▶ **Problem requirements**:
Print the listing from its top line through the line containing "return rr, zz, bake", nothing more, and leave out the pictures.

▶ **Data section**:
++++++

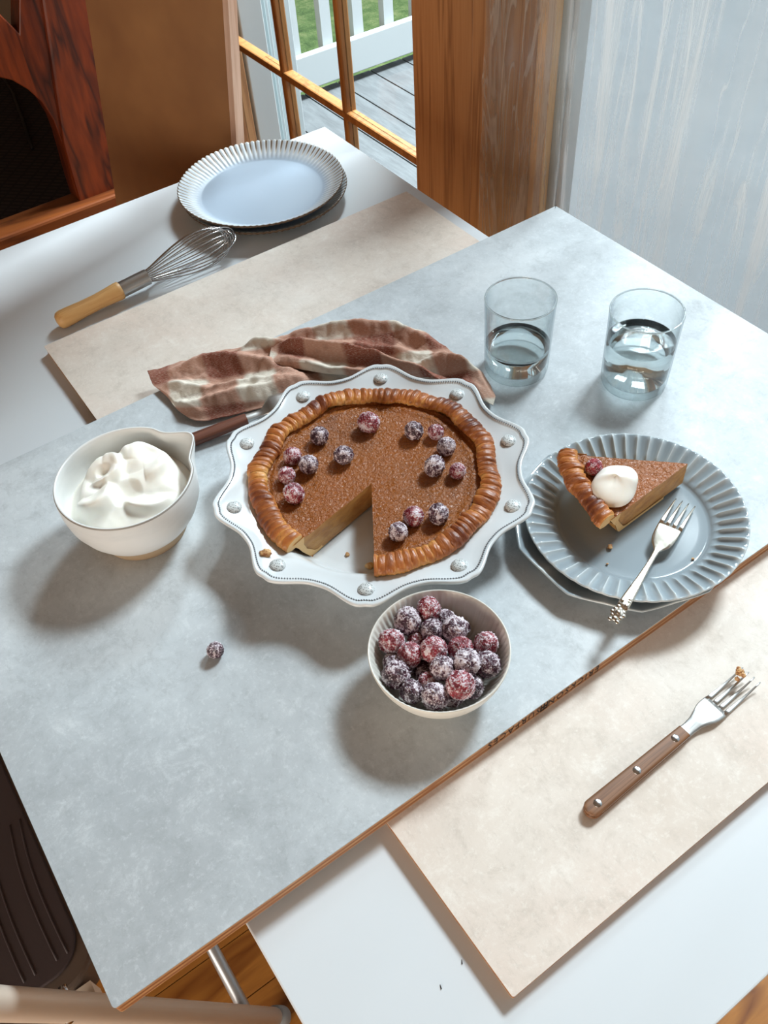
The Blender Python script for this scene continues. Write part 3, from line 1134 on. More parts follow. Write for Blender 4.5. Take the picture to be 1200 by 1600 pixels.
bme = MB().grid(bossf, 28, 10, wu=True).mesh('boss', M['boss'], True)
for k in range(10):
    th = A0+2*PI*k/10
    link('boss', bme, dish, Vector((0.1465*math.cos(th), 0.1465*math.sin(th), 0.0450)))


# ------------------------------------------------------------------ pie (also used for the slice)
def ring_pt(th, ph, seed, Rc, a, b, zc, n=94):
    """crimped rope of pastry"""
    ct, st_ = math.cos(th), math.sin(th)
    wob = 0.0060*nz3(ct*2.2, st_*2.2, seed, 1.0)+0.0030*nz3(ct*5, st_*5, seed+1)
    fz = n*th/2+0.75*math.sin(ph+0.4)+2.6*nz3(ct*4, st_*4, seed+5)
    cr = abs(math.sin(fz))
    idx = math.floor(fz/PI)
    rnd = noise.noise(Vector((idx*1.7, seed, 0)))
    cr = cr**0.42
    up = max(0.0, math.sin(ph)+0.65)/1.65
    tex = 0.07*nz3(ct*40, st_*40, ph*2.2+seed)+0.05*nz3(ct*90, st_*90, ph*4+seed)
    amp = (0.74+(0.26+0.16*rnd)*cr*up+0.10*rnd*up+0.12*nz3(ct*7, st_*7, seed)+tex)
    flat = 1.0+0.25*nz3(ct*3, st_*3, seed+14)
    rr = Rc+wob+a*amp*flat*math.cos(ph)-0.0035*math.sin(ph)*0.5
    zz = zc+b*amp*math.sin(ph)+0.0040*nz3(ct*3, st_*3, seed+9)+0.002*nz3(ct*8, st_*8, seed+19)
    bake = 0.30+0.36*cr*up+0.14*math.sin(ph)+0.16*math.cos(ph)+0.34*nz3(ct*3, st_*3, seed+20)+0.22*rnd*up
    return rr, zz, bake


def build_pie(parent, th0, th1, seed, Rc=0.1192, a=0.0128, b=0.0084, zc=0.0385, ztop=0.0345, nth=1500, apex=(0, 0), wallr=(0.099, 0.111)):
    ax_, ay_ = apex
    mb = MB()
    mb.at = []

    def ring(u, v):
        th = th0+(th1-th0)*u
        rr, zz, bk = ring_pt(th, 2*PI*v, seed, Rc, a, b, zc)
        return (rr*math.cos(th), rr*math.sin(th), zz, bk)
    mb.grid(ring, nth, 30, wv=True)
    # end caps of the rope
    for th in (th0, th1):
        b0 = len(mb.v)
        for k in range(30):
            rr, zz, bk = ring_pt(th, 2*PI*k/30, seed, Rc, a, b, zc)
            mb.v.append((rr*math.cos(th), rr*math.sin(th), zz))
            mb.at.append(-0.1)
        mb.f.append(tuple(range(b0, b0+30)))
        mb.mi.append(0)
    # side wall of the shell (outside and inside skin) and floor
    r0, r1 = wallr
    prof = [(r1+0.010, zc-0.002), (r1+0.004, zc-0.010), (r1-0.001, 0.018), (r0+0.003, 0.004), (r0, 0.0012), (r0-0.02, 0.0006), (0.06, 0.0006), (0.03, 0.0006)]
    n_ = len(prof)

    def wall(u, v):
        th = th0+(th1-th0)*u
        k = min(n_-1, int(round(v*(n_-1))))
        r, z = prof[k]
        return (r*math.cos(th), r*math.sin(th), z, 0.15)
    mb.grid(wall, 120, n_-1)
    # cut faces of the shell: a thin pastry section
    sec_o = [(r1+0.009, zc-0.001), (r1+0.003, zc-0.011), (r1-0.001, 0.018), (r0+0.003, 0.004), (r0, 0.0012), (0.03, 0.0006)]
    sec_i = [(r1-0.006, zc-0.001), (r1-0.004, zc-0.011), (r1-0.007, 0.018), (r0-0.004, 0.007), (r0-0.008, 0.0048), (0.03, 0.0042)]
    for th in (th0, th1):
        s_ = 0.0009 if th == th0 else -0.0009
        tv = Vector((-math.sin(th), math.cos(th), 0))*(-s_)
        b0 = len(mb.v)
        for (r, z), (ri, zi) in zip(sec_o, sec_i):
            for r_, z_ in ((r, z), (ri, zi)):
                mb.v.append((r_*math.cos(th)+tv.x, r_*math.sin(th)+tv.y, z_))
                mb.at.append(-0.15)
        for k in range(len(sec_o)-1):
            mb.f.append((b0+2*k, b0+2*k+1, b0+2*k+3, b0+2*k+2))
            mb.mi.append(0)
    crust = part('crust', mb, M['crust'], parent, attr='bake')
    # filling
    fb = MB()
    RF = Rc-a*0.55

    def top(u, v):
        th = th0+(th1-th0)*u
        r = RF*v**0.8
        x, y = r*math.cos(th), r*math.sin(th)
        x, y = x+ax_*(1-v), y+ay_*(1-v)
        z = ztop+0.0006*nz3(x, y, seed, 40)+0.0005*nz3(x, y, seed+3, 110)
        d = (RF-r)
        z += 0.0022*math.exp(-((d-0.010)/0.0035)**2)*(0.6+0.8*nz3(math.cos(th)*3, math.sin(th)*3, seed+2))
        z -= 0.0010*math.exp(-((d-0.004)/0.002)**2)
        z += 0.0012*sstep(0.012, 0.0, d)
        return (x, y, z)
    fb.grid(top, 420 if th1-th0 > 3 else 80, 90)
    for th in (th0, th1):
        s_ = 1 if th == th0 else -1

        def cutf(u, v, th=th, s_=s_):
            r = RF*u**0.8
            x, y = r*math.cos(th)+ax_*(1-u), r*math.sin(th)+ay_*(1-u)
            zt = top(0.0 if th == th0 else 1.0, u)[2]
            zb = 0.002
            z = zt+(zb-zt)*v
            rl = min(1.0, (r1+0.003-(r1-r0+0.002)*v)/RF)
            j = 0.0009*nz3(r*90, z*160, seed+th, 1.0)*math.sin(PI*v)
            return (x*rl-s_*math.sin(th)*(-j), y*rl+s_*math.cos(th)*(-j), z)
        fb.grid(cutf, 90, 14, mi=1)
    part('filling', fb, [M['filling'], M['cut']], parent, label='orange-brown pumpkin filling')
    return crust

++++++

▶ **Exercise response**:
The Blender Python script for this scene continues. Write part 3, from line 1134 on. More parts follow. Write for Blender 4.5. Take the picture to be 1200 by 1600 pixels.
bme = MB().grid(bossf, 28, 10, wu=True).mesh('boss', M['boss'], True)
for k in range(10):
    th = A0+2*PI*k/10
    link('boss', bme, dish, Vector((0.1465*math.cos(th), 0.1465*math.sin(th), 0.0450)))


# ------------------------------------------------------------------ pie (also used for the slice)
def ring_pt(th, ph, seed, Rc, a, b, zc, n=94):
    """crimped rope of pastry"""
    ct, st_ = math.cos(th), math.sin(th)
    wob = 0.0060*nz3(ct*2.2, st_*2.2, seed, 1.0)+0.0030*nz3(ct*5, st_*5, seed+1)
    fz = n*th/2+0.75*math.sin(ph+0.4)+2.6*nz3(ct*4, st_*4, seed+5)
    cr = abs(math.sin(fz))
    idx = math.floor(fz/PI)
    rnd = noise.noise(Vector((idx*1.7, seed, 0)))
    cr = cr**0.42
    up = max(0.0, math.sin(ph)+0.65)/1.65
    tex = 0.07*nz3(ct*40, st_*40, ph*2.2+seed)+0.05*nz3(ct*90, st_*90, ph*4+seed)
    amp = (0.74+(0.26+0.16*rnd)*cr*up+0.10*rnd*up+0.12*nz3(ct*7, st_*7, seed)+tex)
    flat = 1.0+0.25*nz3(ct*3, st_*3, seed+14)
    rr = Rc+wob+a*amp*flat*math.cos(ph)-0.0035*math.sin(ph)*0.5
    zz = zc+b*amp*math.sin(ph)+0.0040*nz3(ct*3, st_*3, seed+9)+0.002*nz3(ct*8, st_*8, seed+19)
    bake = 0.30+0.36*cr*up+0.14*math.sin(ph)+0.16*math.cos(ph)+0.34*nz3(ct*3, st_*3, seed+20)+0.22*rnd*up
    return rr, zz, bake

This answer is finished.